Wir setzten unseren Weg weiter fort. Auf ca 400m Strecke macht man hier ca 125 Höhenmeter! Wir liefen nun eine kleine Schleife und erreichten bald wieder den Waldweg, der uns ins Tal an den Bach brachte. Und genau diesen nahmen wir erneut bis wir wieder an Fuhrt und Brücke standen. Wieder standen wir an der Kreuzung. Und wieder bestiegen wir den Berg.
In der 2. Runde entdeckte ich Wollgras. Das stand auch in der ersten Runde über den Berg da, aber das war ich noch mit mir selbst beschäftigt.
Und auch wenn ich gut schnaufte, und mich da rauf kämpfte – ich sah das Wollgras, fasst es an, und war sofort mit den Gedanken und im Herzen auf Orkney – ein glücklicher Moment. Schön ihn mit einem Freund zu teilen.

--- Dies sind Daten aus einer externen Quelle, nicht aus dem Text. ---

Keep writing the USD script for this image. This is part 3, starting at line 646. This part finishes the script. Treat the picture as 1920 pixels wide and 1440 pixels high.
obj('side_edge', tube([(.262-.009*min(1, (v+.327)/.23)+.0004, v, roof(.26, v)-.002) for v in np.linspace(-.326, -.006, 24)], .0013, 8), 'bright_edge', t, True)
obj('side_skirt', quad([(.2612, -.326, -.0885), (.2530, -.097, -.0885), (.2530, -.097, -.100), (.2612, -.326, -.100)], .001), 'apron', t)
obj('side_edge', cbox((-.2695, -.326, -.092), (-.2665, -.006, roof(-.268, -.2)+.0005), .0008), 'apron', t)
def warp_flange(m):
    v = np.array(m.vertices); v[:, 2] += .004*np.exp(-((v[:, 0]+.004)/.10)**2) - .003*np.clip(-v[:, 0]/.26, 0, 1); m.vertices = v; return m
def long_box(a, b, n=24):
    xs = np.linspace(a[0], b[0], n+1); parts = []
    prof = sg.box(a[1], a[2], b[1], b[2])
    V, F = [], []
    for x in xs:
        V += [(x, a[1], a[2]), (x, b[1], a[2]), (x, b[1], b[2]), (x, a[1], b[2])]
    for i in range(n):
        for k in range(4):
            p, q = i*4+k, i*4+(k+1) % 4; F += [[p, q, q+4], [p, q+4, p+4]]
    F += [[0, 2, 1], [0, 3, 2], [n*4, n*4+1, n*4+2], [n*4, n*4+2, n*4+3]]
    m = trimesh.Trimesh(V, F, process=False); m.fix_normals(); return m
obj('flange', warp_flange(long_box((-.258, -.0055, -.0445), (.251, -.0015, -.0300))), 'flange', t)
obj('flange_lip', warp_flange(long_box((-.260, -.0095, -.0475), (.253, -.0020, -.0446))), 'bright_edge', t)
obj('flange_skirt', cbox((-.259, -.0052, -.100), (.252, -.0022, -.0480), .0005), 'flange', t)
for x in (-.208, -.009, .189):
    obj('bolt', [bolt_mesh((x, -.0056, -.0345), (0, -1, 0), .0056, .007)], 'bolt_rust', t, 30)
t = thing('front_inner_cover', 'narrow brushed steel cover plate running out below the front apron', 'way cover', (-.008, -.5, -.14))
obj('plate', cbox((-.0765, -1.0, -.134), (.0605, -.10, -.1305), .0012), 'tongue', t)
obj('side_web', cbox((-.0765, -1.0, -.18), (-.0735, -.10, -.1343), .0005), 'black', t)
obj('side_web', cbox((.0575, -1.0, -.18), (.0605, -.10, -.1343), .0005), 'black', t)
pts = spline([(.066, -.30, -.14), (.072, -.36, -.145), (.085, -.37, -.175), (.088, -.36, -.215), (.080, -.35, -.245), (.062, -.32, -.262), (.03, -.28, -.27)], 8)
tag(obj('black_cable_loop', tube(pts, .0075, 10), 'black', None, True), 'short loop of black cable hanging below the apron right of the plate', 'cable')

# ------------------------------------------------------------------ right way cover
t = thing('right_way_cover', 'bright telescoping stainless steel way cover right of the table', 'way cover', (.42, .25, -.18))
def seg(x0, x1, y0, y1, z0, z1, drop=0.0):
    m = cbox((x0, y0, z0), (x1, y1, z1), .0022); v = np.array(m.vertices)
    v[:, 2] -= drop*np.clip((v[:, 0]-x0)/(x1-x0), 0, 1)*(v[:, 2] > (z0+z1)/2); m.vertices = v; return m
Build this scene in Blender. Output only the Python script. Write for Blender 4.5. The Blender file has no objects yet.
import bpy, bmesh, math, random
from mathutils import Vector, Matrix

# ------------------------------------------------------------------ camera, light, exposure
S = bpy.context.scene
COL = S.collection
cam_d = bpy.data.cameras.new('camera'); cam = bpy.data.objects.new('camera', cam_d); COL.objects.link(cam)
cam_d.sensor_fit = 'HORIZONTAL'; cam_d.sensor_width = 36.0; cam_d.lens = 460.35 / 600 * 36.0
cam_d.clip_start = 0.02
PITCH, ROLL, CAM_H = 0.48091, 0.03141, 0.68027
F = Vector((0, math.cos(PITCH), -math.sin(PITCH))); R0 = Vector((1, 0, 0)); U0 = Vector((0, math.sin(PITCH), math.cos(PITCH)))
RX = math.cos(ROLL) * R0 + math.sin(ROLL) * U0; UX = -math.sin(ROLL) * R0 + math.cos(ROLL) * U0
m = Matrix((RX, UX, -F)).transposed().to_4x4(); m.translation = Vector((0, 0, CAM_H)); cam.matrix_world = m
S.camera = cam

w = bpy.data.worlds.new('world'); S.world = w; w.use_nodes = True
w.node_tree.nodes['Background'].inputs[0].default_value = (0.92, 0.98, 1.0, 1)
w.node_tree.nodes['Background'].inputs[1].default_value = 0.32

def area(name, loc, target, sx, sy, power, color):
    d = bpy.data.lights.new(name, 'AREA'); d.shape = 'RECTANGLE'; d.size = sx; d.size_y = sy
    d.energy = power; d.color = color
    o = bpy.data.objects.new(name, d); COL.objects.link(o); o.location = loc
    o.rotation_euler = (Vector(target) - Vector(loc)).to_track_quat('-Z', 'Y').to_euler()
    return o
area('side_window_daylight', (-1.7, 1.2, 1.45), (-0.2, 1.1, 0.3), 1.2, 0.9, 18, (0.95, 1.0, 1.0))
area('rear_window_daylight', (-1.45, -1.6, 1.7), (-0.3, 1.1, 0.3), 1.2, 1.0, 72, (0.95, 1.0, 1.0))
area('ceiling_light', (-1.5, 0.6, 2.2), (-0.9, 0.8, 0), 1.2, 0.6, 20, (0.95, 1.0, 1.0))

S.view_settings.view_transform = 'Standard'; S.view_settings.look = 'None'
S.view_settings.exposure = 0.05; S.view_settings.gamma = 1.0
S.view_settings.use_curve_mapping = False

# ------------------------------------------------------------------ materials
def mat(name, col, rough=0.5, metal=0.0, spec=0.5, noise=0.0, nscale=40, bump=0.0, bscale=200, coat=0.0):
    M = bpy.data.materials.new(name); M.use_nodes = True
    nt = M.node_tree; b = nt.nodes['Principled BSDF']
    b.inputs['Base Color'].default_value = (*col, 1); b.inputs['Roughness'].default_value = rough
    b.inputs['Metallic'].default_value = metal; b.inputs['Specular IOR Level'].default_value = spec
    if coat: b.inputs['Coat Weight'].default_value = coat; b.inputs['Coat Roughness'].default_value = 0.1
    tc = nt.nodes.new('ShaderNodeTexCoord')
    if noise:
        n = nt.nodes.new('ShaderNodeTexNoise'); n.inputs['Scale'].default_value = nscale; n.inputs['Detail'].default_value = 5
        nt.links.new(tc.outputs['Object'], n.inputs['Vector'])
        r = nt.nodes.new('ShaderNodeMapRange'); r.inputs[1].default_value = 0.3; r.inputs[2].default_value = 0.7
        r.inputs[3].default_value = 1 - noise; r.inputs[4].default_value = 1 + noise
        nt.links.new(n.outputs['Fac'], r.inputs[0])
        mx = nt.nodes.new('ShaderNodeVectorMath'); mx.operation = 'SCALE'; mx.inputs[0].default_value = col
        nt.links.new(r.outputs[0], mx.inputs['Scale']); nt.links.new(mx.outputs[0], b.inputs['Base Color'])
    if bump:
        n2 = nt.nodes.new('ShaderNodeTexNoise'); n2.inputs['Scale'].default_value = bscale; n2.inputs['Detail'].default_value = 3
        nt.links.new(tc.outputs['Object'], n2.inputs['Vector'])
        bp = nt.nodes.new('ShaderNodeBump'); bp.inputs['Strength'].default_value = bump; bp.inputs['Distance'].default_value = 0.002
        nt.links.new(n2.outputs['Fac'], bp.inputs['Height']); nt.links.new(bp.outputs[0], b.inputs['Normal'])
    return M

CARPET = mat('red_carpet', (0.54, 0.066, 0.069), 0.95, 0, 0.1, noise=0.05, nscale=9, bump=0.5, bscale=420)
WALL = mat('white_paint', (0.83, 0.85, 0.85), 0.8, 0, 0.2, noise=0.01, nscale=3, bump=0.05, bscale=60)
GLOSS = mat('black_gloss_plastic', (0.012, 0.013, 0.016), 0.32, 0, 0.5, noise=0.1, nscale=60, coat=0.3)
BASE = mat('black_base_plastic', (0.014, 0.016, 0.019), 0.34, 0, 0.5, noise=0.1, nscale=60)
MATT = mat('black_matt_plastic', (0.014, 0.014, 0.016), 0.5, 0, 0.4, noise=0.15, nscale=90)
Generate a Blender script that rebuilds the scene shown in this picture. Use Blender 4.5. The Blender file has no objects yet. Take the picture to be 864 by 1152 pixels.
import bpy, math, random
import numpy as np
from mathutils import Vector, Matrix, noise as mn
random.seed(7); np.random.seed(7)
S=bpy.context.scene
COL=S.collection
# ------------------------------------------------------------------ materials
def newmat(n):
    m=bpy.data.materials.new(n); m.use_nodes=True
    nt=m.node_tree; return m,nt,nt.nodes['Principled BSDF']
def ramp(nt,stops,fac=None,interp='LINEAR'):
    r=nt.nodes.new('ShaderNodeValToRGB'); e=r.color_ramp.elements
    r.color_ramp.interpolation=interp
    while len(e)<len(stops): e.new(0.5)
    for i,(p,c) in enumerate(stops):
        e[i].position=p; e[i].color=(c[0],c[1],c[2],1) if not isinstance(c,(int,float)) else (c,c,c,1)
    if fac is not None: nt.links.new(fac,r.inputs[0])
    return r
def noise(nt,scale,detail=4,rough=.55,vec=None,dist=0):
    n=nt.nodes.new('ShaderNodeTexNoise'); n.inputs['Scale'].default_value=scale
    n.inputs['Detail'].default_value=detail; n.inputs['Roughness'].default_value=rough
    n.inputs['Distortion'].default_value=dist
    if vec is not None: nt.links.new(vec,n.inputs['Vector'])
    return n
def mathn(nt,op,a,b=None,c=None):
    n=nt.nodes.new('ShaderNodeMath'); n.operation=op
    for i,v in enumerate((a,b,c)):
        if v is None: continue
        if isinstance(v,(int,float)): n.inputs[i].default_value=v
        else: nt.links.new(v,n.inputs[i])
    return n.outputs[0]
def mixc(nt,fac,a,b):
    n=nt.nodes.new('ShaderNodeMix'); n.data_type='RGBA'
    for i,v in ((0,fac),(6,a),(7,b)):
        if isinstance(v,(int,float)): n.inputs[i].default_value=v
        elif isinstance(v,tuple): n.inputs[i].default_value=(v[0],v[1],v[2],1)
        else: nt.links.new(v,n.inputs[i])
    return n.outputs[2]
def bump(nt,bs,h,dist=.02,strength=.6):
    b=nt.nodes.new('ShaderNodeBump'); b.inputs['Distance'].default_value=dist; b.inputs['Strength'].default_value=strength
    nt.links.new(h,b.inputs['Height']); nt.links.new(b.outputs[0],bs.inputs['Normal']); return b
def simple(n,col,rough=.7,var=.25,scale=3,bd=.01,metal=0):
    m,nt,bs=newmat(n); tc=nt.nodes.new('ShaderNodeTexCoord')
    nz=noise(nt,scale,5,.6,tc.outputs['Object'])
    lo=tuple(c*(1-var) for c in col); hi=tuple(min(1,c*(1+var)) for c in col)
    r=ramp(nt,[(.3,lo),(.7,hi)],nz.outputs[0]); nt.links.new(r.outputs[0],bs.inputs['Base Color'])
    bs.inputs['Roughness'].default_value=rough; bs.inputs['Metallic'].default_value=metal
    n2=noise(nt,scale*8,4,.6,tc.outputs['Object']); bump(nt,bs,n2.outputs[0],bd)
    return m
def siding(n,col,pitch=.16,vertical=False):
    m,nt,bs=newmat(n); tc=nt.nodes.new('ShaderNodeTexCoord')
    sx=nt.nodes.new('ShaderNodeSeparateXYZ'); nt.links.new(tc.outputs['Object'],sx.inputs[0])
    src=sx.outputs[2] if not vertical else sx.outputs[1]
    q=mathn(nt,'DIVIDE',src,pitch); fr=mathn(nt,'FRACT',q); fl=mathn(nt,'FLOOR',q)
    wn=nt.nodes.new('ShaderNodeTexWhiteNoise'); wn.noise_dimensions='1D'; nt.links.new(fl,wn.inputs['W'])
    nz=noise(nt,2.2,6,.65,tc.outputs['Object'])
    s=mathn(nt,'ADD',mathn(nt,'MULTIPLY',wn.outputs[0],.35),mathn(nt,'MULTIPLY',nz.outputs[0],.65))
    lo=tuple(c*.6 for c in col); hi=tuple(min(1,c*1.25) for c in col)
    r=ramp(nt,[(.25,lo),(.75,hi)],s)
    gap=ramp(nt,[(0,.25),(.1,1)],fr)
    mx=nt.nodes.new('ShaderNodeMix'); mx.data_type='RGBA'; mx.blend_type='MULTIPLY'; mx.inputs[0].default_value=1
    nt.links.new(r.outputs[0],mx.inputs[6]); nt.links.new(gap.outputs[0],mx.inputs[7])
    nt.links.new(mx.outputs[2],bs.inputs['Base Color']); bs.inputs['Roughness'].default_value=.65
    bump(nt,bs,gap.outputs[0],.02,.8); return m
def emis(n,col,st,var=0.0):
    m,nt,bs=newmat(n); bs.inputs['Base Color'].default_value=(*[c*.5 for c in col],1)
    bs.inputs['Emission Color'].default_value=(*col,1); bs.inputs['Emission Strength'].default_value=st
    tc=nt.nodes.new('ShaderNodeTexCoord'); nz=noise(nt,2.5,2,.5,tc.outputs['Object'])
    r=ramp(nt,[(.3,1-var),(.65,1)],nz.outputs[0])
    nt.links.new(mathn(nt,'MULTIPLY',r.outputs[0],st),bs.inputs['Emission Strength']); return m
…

An der mächtigen Buche brachten wir weitere Opfer. Die zweite Besteigung kostete merklich Kraft. Mittlerweile war uns beiden warm und wir waren froh das die Temperatur deutlich unter 15 Grad blieb.
Als wir das dritte Mal an Fuhrt und Brücke erreichten wählten wir den Weg, der uns weiter am Bach entlang Richtung Süden bringen würde. Ein drittes Mal hätte ich den Berg aufgrund meiner Verletzung nicht laufen können.
Landschaftlich herrlich und in absoluter Ruhe konnten wir unseren Weg weiter gehen. Im letzten Drittel des Weges gibt es ein paar schöne Ecken, die zu einer Pause einladen. Das hätten wir auch gerne genutzt, aber find es an zu regnen. Nein, zu schütten.
Die Temperatur sank deutlich und es war als würden die Götter sagen “ jetzt zeigt, dass ihr es wirklich wollt“
Es galt kurz vor dem Ende des Weges noch einen kleinen, aber steilen Berg zu erklimmen an dessen Ende eine offene Scheune steht. Hier stellten wir uns unter, um das von mir mitgetragene Bier zu genießen. Ein paar Meter weiter wurde das letztes Opfer gebracht, und wir machten uns auf dem direkten Wege zu Haus.
Es waren nur noch 1,5km zu gehen, aber Wind und sehr kalter Regen machten es uns nicht leicht. Komplett durchnässt und nach 15 gelaufenen Kilometern erreichten wir das Haus. NICHTS ist trocken geblieben. Duschen, Feuer entfachen und still zurückblicken, auf unsren gelaufenen Lyfjaberg
Der Weg war fordernd, anstrengend, aber gut.
Er ist aber noch nicht zu Ende.
Im Herbst gehen wir noch einmal auf unseren persönlichen Lyfjaberg, dann hier am Niederrhein.
Wardruna macht Türen auf, immer wieder.